14. Ultimately, considering the size of the field and length of the primary, the slow, incremental ratcheting up of debate thresholds seems pretty reasonable. Anyone who criticizes it should propose an alternative. These alternatives usually fall short in some way. I often hear that the DNC “should let the voters decide.” That’s basically what donor and polling thresholds are, while, I’ll say it again, eliminating thresholds means 300 candidates. Allowing organizations other than the DNC — say, media outlets — to determine who qualifies seems no fairer and opens the process up to shenanigans. Just going with a donor threshold would have an even more detrimental effect on campaigns spending inordinate cash on securing one-dollar donations. It’s not an easy problem to solve.

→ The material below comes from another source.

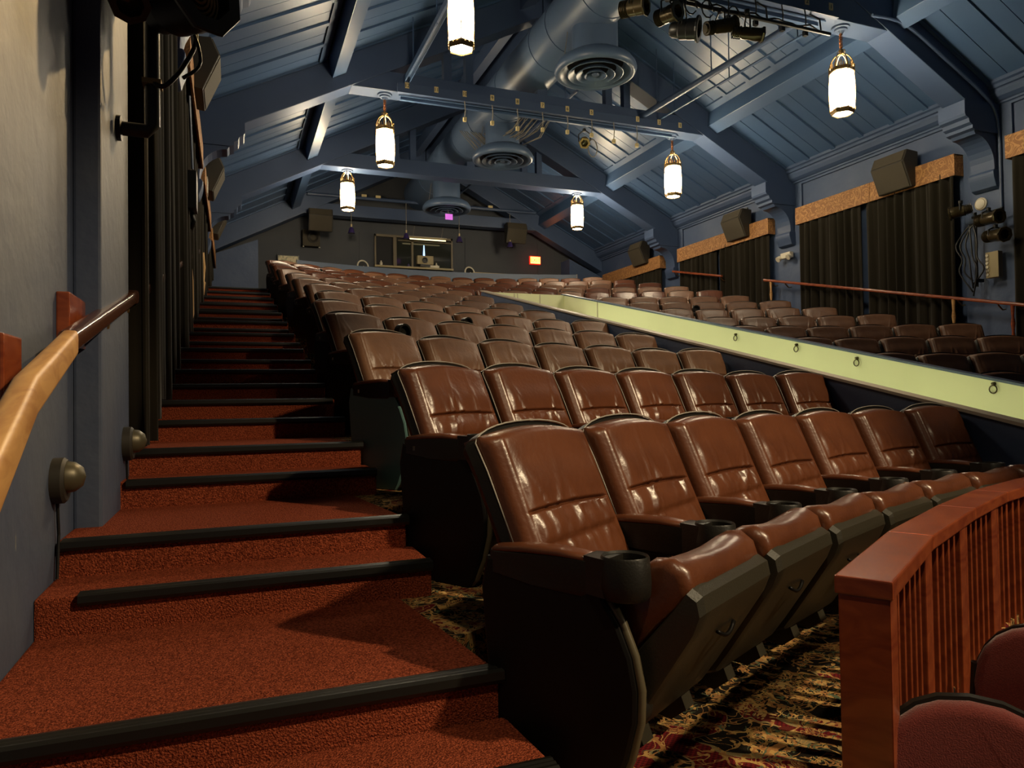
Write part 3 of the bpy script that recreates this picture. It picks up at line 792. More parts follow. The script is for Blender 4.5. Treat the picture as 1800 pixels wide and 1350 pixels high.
# ------------------------------------------------------------------ ducts
duct = thing('air_duct', 'large round blue-grey air duct along the roof ridge', 'duct', (5.25, 0, 0))
MB().tube([(0, 6.3, e(6.15)), (0, 21.0, e(6.15))], .47, 28).build('trunk', 'duct', duct, smooth=40)
for y in (8.0, 8.9, 9.4, 10.6, 11.3, 13.0, 13.6, 14.8, 16.0, 17.6, 19.2): MB().tube([(0, y, e(6.15)), (0, y+.035, e(6.15))], .482, 28).build('seam_band', 'duct', duct, smooth=40)
DN = ['nearest', 'middle', 'farthest']
for (y, z), nm in zip(((9.93, 5.12), (14.1, 5.06), (18.35, 5.07)), DN):
    t = thing('ceiling_diffuser', 'round blue-grey ceiling air diffuser with concentric rings, %s of the three' % nm, 'air vent', (5.33, y, e(z)), 0, 'round diffusers under the duct')
    MB().lathe([(.36, .10), (.36, .95)], 28).build('neck', 'duct', t, smooth=40)
    MB().lathe([(.36, .22), (.47, .20), (.58, .13), (.635, .05), (.645, 0), (.63, -.045), (.59, -.065), (.55, -.05), (.50, .03), (.44, .10), (.36, .12)], 40).build('outer_ring', 'duct', t, smooth=60)
    for r0, r1, h in ((.44, .33, -.03), (.31, .20, -.045), (.18, .09, -.055)):
        MB().lathe([(r0, h-.03), (r0-.01, h-.035), (r1, h+.045), (r1, h+.06), (r0, h-.03)], 36).build('cone_ring', 'duct', t, smooth=40)
    MB().lathe([(0, -.08), (.05, -.075), (.062, -.05), (.04, -.02), (0, -.02)], 24).build('hub', 'duct', t, smooth=40)
    MB().lathe([(0, .10), (.44, .10)], 36).build('throat', 'darkslot', t)
    for a0 in (.6, 2.6): MB().tube([(.50*math.cos(a0), .50*math.sin(a0), .16), (.30*math.cos(a0), .30*math.sin(a0), 1.5)], .006, 5).build('wire', 'cord', t)
t = thing('paper_note', 'small violet card hanging under the farthest round diffuser', 'card', (5.30, 18.05, e(4.78)))
MB().box((0, 0, 0), (.20, .006, .15)).build('card', 'purple', t); MB().tube([(0, .01, .07), (0, .12, .24)], .005, 5).build('string', 'cord', t)

# ------------------------------------------------------------------ stage lights
def spotlight(pos, d, L_=.36, r=.085, lab='', group=None, fins=True, front=8, m='spot', drop=.18, up=(0, 0, 1)):
    t = thing('stage_light', lab, 'spotlight', pos, 0, group)
    R_ = aim(d)
    MB().lathe([(0, -L_/2), (r*.55, -L_/2), (r*.75, -L_/2+.03), (r*.8, -L_*.2), (r*.95, -L_*.15), (r*.95, L_*.1), (r, L_*.12), (r, L_*.42), (r*.86, L_*.43), (r*.86, L_*.25), (0, L_*.24)], 20, rot=R_).build('body', m, t, smooth=35)
    MB().lathe([(0, L_*.30), (r*.4, L_*.29), (r*.82, L_*.26)], 20, rot=R_).build('lens', 'lens', t, smooth=0)
    MB().lathe([(r*.80, L_*.42), (r*1.22, L_*.42), (r*1.26, L_*.47), (r*1.22, L_*.5), (r*.80, L_*.5), (r*.80, L_*.42)], front, rot=R_, ph=pi/8).build('colour_frame', m, t)
    if fins:
        f = MB()
        for q in range(5): f.lathe([(r*.5, -L_*.46+q*.022), (r*1.0, -L_*.46+q*.022), (r*1.0, -L_*.45+q*.022), (r*.5, -L_*.45+q*.022)], 16, rot=R_)
        f.build('cooling_fins', m, t)
    sd = Vector(d).cross(Vector(up)).normalized(); u = Vector(up)
    P = [sd*(r+.02), sd*(r+.02)+u*drop*.7, sd*(r*.4)+u*drop, -sd*(r*.4)+u*drop, -sd*(r+.02)+u*drop*.7, -sd*(r+.02)]
    MB().tube(P, .011, 6).build('yoke', 'blackm', t)
    MB().lathe([(0, -.02), (.03, -.02), (.035, .03), (0, .05)], 10, tuple(u*(drop+.01)), rot=aim(u)).build('clamp', 'blackm', t, smooth=40)
    return t
gA = 'stage lights on the bar under the nearest tie beam'
spotlight((4.50, 7.40, e(4.66)), (.55, -.8, -.12), .34, .10, 'bronze spotlight with open front, leftmost on the lighting bar', gA)
spotlight((4.98, 7.40, e(4.66)), (.30, -.9, -.10), .32, .10, 'bronze spotlight facing us, second from left on lighting bar', gA)
t = spotlight((5.22, 7.40, e(4.52)), (.62, -.62, -.16), .36, .125, 'bulky glossy black spotlight hanging lowest on the lighting bar', gA, False, 20, 'blackm', .32)
spotlight((5.74, 7.38, e(4.64)), (.93, -.1, .25), .44, .085, 'dark bronze spotlight seen side-on on the lighting bar', gA)
spotlight((6.08, 7.28, e(4.56)), (.92, -.36, -.12), .40, .08, 'bronze spotlight with hexagonal front, rightmost on the lighting bar', gA, True, 6, drop=.26)
bar = thing('lighting_bar', 'black pipe hung below the nearest tie beam carrying stage lights', 'pipe', (0, 7.40, e(4.86)))
MB().tube([(3.6, 0, 0), (7.55, 0, 0)], .026, 10).build('pipe', 'blackm', bar, smooth=40)
for x in (3.9, 4.75, 5.6, 6.5, 7.4): MB().tube([(x, 0, 0), (x, .02, .18), (x, .22, .37)], .012, 6).build('hanger', 'blackm', bar)
for x in (4.62, 5.3, 5.55, 5.95):
    MB().tube([(x+.09*math.cos(q*pi/5), -.03, -.06+.12*math.sin(q*pi/5)+.004*q) for q in range(10)], .009, 6).build('cable_loop', 'blackm', bar, smooth=0)
MB().tube([(3.7+.1*q, .015+.02*math.sin(q*2.1), .045+.02*math.sin(q*1.3)) for q in range(38)], .012, 6).build('cable', 'blackm', bar, smooth=0)

def outlet_strip(yf, x0, x1, tags, k, cords):
    t = thing('wireway', 'long grey outlet strip with numbered tags along the %s tie beam' % k, 'outlet strip', (0, yf, 0))
    MB().b2((x0, -.07, e(5.20)), (x1, -.002, e(5.36))).build('channel', 'truss', t, bevel=.006)
    MB().tube([(x0+.05, .08, e(5.205)), (x1-.1, .08, e(5.205))], .014, 6).build('conduit', 'roof', t, smooth=40)
    MB().b2((x0+.1, .16, e(5.17)), (x1-.15, .22, e(5.225))).build('lower_channel', 'roof', t, bevel=.004)
    for num, x in tags:
        g = MB().b2((x-.035, -.078, e(5.275)), (x+.035, -.071, e(5.375))).build('number_tag', 'label', t)
        o = text('digit', str(num), .085, 'blackm', g); o.location = (x, -.081, e(5.295)); o.rotation_euler = (pi/2, 0, 0)
    for x, l in cords:
        c = MB().tube([(x, -.06, e(5.21)), (x+.01, -.07, e(5.21-l*.5)), (x, -.06, e(5.21-l))], .009, 6).build('pigtail', 'blackm' if k == 'nearest' else 'cord', t)
        MB().box((x, -.06, e(5.21-l-.03)), (.055, .05, .07)).build('plug', 'blackm' if k == 'nearest' else 'label', c)
def xs_at(px, Y, n0, n1): pass
TB = [(12, 2.78), (11, 3.29), (10, 3.80), (9, 4.31), (8, 4.79), (7, 5.28), (6, 5.78), (5, 6.28), (3, 7.27), (2, 7.75), (1, 8.23)]
outlet_strip(YT[2]-.19, 2.62, 8.35, TB, 'second', [(3.80, .30), (4.31, .30), (4.79, .34), (5.28, .3), (5.78, .28), (6.28, .28), (6.75, .34), (7.25, .36)])
TA = [(1, 7.70), (2, 7.28), (3, 6.86), (4, 6.44), (5, 6.02), (6, 5.6), (7, 5.18)]
outlet_strip(YT[1]-.19, 2.7, 7.85, TA, 'nearest', [(7.25, .30), (6.86, .30), (6.42, .30), (5.98, .32), (4.1, .3)])
spotlight((6.33, 12.28, e(4.92)), (-.35, -.7, -.55), .26, .09, 'small brass lamp with hanging cable loop under the second tie beam', None, False, 6, 'bronze', .2)
o = thing('cable_loop', 'pale cable loop dangling beside the brass lamp under second tie beam', 'cable', (6.46, 12.2, e(4.80)))
MB().tube([(.10*math.cos(q*pi/6-.8), .0, -.02+.17*math.sin(q*pi/6-.8)) for q in range(13)], .010, 6).build('loop', 'cord', o, smooth=0)
# tracks and conduits running between the ties
def run(lab, x0, x1, z, y0, y1, r, m, nm, cat, square=False):
    t = thing(nm, lab, cat, (x0, y0, e(z)))
    if square:
        q = MB(); dx = x1-x0; L_ = y1-y0
        for ox, oz, w_, h_ in ((-.04, 0, .012, .10), (.04, 0, .012, .10), (0, .045, .08, .012)):
            q.prism([(ox-w_/2, oz-h_/2), (ox+w_/2, oz-h_/2), (ox+w_/2, oz+h_/2), (ox-w_/2, oz+h_/2)], 'y', 0, L_)
        q.build('channel', m, t)
    else: MB().tube([(0, 0, 0), (x1-x0, y1-y0, 0)], r, 10).build('tube', m, t, smooth=40)
    for y in (.5, (y1-y0)*.5, y1-y0-.5):
        f = y/(y1-y0); x = (x1-x0)*f; MB().tube([(x, y, 0), (x, y, max(.1, panel_z(x0+x)-e(z)))], .010, 6).build('hanger_rod', m, t)
run('grey steel channel hung between the nearest two tie beams, left side', 2.78, 2.78, 5.42, 8.0, 11.9, .05, 'roof', 'steel_channel', 'channel', True)
run('thick dark blue pipe under right roof slope between the ties', 7.70, 7.40, 5.42, 7.98, 11.95, .055, 'truss', 'roof_pipe', 'pipe')
run('thin grey conduit beside the dark pipe under right roof slope', 8.05, 7.78, 5.40, 7.98, 11.95, .022, 'roof', 'conduit', 'pipe')
run('thin conduit along the ridge above the third tie beam', 6.2, 6.1, 5.9, 12.3, 20.6, .03, 'truss', 'conduit', 'pipe')
t = thing('conduit', 'long pale conduit with clips running across in front of the back tie beam', 'pipe', (0, 20.45, e(5.75)))
MB().tube([(1.95, 0, 0), (8.8, 0, 0)], .05, 8).build('tube', 'truss', t, smooth=40)
for x in (3.0, 3.5, 3.9, 7.3): MB().box((x, -.03, .06), (.14, .06, .07)).build('clip', 'label', t)
t = thing('cable_bundle', 'tangle of thin cables hanging behind the second tie beam', 'cables', (6.0, 13.2, e(5.5)))
for q in range(14):
    x0 = rnd.uniform(-.5, .3); MB().tube([(x0, 0, .35), (x0-.25+rnd.uniform(-.1, .1), .4, -.05+rnd.uniform(-.05, .1)), (x0-.7, .9+rnd.uniform(0, .3), -.25), (x0-1.0, 1.3, .2)], .009, 5).build('cable', 'cord', t, smooth=0)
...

15. Some have turned this into a diversity issue, since a field once heralded as the most diverse in history has now turned suspiciously white. Cory Booker and Julian Castro have been making that case, and they used Kamala Harris’s withdrawal from the race as evidence. Of course, what they fail to mention was that Harris actually qualified for the sixth debate before she dropped out, and she would have qualified for the seventh. Regardless, the problem here is more systemic than DNC-enforced debate qualifying thresholds. Why aren’t voters supporting those minority candidates? Why should Iowa and New Hampshire, incredibly white states, still have out-sized authority over picking nominees? These are better questions than “How can the DNC ensure minority candidates make the debate stage?” That smacks of suggesting a race quota, which I’m sure would be more controversial than the current dilemma.

16. All considered, it’s lamentable that we had this polling dry spell, but holding the DNC or its thresholds responsible feels like misguided anger. I’d sooner blame the pollsters for their frugality, the candidates for their inability to grow support, or the voters for not supporting your preferred candidate.

But hey, in this month of the NFL playoffs (RIP Patriots), always remember: everyone thinks the refs have it out for them.